According to wolfram alpha math If $f(x,y)=ylog|x| where\ x,y\ are\ real$ then $$\lim_{(x,y)\to(0,0)}f(x,y)= 0 $$ now if we change the given function into polar coordintes then its limit will also be $0$ . i.e, $$\lim_{r\to 0^+}r(sin\theta) log|rcos\theta|=0 \ \ \ \ \ \ \ \ \ \ \ \ \ \ .......(1)$$. now the main question is if: $$g(x,y)=|x|^y$$ then its limit at origin is : calculating the limit along the curve $x=e^{(-k/y)}$ as $$\lim_{y\to 0}g(e^{-k/y},y)= \lim_{y\to 0}|e^{(-k/y)}|^y$$ $$\lim_{y\to 0}e^{-k}= 1/e^k$$ means it depends on the value of k. hence limit of $g$ does not exists at origin.
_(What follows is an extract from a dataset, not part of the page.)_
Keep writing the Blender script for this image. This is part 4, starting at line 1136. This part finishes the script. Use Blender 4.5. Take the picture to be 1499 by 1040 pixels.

BUT THE MAIN PROBLEM IS THAT IF WE CHANGE INTO POLAR COORDINATES THEN CALCULATE ITS LIMIT $$\lim_{r\to 0^+}|rcos\theta|^{rsin\theta}$$ which is $0^0 form$ hence , we write it as $$e^{\lim_{r\to 0^+}r(sin\theta)log|rcos\theta|}$$ from $(1)$ $$\lim_{r\to 0^+}r(sin\theta) log|rcos\theta|=0 $$ therefore $$e^0=1$$ thus by coordinates its limit is unique and finite. which contradicts the limit along curve method. can anyone tell me $$\lim_{r\to 0^+}r(sin\theta) log|rcos\theta|=0$$ it is true or not? if it is false then it contradicts the limit of $f(x,y)=ylog|x|$ can anyone explain it ?

Answer 1

$\lim_{(x,y)\to(0,0)}y\ln(|x|)$ doesn't exist since

$$\lim_{x\to 0}f(x,\frac{k}{\ln(|x|)})=k$$